Indiana's legislators did the right thing by doing nothing to bail out the state's gambling industry.

Indiana has "lived high on the hog" from casino money for the past two decades, says House Speaker Brian Bosma, R-Indianapolis, but now should stand on principle and let go. "I'm not prepared to engage in a massive expansion of gambling just to keep revenue up. I don't want to see us get in any deeper," he told the Fort Wayne News-Sentinel.

For 2010, taxes from Indiana's 13 casinos amounted to almost $680 million, or 5.5 percent of the state budget. But because of the weak economy and competition from casinos in adjacent states, the figure dropped to $632 million last year. Budget planners are anticipating a drop of 20 percent in the next few years.

Casino advocates have sought measures that would grant $100 million in tax reductions, allow live table games at the two horse-track casinos and permit casinos to move from water to land.

Yes, the casinos add to the state's economy - about 15,000 people are employed in the gambling industry here. But every business contributes to the economy, and most of them don't get subsidized with tax breaks.
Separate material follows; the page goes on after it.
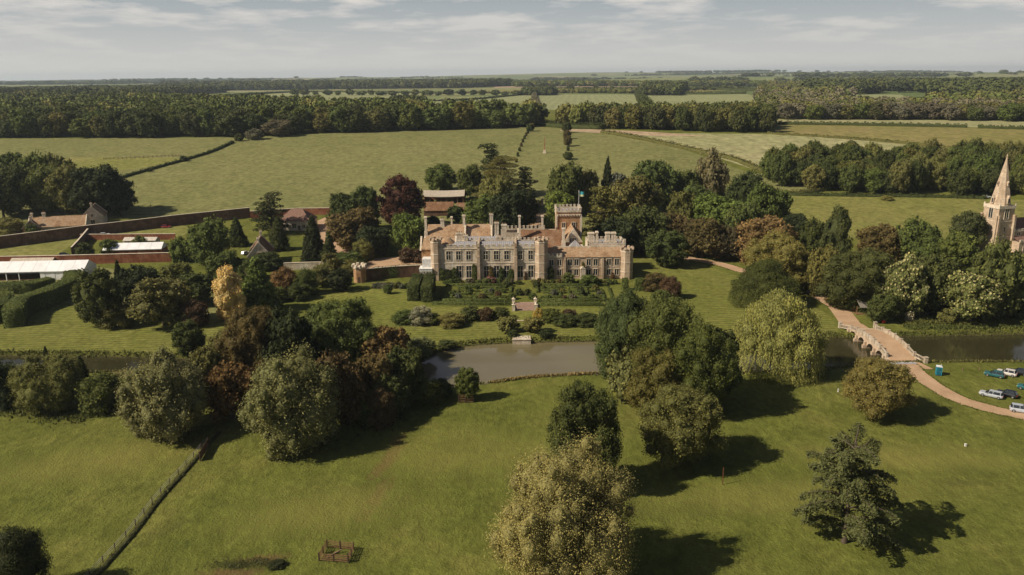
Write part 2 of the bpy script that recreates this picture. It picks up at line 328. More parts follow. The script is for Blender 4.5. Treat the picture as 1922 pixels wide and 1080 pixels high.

It's a good practice in general to let businesses compete in the free market and thrive or fail based on what they offer and what their customers want. "We all have to be able to withstand competition in our businesses and to find better ways to treat our customers and attract more business," says Rep. Bill Davis, R-Portland. "I don't think this industry is that much different."

Doing nothing and letting gambling tax revenue decline gradually is exactly the right move. We will have plenty of time to find the right mix of replacement revenues and reduced spending to get us through the rough spots.